PASADENA, Calif. - Many years ago, yours truly dabbled in a little stand-up comedy. I'll never forget a review that ran in the Ottawa Citizen: "Bullock & Brioux are to comedy what a grapefruit is to parallel parking."
Another zinger invoked the dullest Alberta premier ever: "Peter Lougheed funnier than comedy pair."
The point is, those bad reviews stay with you for life. So it was with some empathy that I sat and listened to The Office's Steve Carell accept his Television Critic's Award Sunday night for Best Individual Achievement in Comedy.
Carell thanked critics and then read from an old review so withering most in the room assumed it was made up. It hearkened back to his performance as a deaf mute chef in the long-forgotten sitcom Over The Top, which Carell said ran from "October, 1997, to October, 1997."

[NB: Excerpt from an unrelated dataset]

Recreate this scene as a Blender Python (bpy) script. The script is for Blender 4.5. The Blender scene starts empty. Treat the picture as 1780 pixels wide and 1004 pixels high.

"I wish I could say Carell was bad," wrote teevee.org Web critic Peter Ko, "but that would imply that I have some frame of reference to judge him against." Ko went on: "I have stood in a freezer full of dead people at the morgue. I have seen a man's scalp pulled back over his nose. I've even seen 35 minutes of Ellen DeGeneres' Mr. Wrong. But I can now honestly say that until Steve Carell's turn in the premiere of Over the Top, I have never known true horror."
And people thought I was too tough on Ben Mulroney.